Çiftçilerimizin 2026 yılında zorluklarının devam edeceği kesindir, Toprak Mahsulleri gibi kurumların piyasayı regüle etme ve bazı ürünlerin önceden fiyatlarının belirlenmesi, üretim planlamasını buna göre yapması, kısacası çiftçi neydin kazanacaksa ondan üretim yapmasıdır. Ürettikten sonra paraya etmeyen ürünler ürettikleri tarlada kaldı, toprakla sürüldü. Soğan üreticisi, patates üreticisi bunlardandır. Mandaline 3-4 liraya müşteri bulamıyor ama marketlerde 40-50 liraya kadar satışı yapılmaktadır. Nedir bunlar? Ürünü elinde kalan veya yapılaşmadan ötürü yaklaşık yüzde on beş çiftçi üretimden uzaklaşmıştır.
Prof.Dr.Necat Ağca (MKÜ Ziraat Fakültesi Toprak Bilimi ve Bitki Beslenme Bölümü)
Kısaca size Hatay toprakları konusunda bilgi vermek istiyorum: Hatay’da çok farklı toprak grupları var, bunlardan Hatay’ın üçte birini kaplayan Amik Ovasıdır. Amik Ovası çok verimli bir ova ama son zamanlarda yapılaşmaya açıldı gibi, bu toprakların genel özellikleri kireçleri çok yüksek, buna bağlı olarak da PH ları yüksek, yazları sıcak geçtiği için yüzeylerinde organik madde düşüktür. Benim çiftçilere önerim, özellikle azot miktarlı gübreler örneğin Amonyak sülfat üre gübrelerini vermelerini, yine organik madde düşük olduğu için üç-dört yılda bir çiftlik gübresi dediğimiz organik gübresi verilmeli, ancak buna verirken, dikkat edilmesi gereken ise gübrenin en az bir yıl süre ile bekletilmesidir. Yani bizim deyim ile gübrenin yanması gerekir.
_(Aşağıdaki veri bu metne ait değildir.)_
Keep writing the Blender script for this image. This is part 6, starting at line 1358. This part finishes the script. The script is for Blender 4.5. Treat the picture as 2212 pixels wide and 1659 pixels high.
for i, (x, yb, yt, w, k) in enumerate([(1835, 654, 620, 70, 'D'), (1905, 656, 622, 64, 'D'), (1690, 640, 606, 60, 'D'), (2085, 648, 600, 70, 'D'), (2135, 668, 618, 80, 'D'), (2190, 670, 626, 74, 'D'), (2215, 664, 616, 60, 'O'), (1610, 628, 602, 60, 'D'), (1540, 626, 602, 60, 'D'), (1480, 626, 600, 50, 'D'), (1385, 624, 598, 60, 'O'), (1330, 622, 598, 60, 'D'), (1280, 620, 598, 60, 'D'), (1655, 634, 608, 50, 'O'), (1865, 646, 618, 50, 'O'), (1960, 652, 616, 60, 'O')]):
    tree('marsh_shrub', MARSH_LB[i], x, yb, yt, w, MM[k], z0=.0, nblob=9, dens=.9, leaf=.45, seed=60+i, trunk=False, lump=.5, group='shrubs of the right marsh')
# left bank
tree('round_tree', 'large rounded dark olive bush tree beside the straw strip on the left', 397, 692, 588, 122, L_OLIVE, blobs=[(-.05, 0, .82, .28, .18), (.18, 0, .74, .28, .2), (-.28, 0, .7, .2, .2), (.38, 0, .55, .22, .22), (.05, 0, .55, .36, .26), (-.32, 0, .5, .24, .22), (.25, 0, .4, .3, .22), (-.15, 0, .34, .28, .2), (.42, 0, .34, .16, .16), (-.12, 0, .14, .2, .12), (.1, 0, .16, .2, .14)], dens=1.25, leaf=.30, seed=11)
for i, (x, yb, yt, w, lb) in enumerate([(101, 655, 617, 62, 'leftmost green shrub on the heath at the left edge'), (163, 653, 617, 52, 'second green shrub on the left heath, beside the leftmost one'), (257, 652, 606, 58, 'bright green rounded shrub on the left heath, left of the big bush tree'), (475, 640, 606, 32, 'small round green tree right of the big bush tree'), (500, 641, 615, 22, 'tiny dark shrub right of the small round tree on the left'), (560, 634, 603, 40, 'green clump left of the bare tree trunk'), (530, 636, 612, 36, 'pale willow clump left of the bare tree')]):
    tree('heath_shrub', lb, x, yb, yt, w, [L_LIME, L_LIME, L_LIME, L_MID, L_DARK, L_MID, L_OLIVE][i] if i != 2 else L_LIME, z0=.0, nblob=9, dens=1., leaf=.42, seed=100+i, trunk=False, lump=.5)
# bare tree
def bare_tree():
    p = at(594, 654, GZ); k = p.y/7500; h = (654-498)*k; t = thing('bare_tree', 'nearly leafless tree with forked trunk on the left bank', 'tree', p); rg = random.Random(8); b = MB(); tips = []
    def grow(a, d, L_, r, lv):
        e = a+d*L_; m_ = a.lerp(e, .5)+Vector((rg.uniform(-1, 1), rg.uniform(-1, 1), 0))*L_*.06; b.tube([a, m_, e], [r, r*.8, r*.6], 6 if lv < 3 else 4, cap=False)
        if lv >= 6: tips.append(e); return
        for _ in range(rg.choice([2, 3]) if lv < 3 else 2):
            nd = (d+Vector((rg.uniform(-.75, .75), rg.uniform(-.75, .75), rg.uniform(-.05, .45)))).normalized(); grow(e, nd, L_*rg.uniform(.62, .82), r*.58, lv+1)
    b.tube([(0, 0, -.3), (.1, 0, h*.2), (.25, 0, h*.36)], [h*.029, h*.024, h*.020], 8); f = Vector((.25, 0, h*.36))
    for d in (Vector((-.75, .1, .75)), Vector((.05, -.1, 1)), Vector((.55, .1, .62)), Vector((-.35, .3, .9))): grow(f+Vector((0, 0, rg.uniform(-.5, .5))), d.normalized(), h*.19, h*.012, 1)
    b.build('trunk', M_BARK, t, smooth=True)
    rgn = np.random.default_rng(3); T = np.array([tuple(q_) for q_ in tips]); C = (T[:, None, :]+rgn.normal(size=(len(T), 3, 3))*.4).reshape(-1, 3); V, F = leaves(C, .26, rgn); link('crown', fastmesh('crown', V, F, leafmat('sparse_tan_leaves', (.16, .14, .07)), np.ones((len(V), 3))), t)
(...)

Cevdet Hamurcu (Ziraat Mühendisi)
Çiftçilerimiz çok cesaretli her ürünü üretebilecek düzeydedir. Üretim imkanları sınırlanmıştır. Bu şöyle oluyor: Kuraklık ve üretim maliyetinin yüksekliği ile olmaktadır. Çiftçimize gerekli imkanlar tanındığında, her türlü ürünü üretebilecek yetenektedir. Çiftçilerin zirai ilaç ve kimyaevi gübre gideri çok yüksektir. Buna rağmen çiftçimiz üretime devam etmektedir. Çiftçinin belini büken şey, malını pazarlayamaması ve para etmemesidir.
Yerli üretim yapan ciddi üretim yapan ilaç firmaları vardır. Üretim kaliteleri çok yüksektir, tabi ki bazı kalemleri ithal etmek zorunda kalıyorlar. Elbette çiftçi giderler konusunda sıkıntılı ama esas malının para etmemesinden ötürü sıkıntın büyüğünü yaşamaktadır.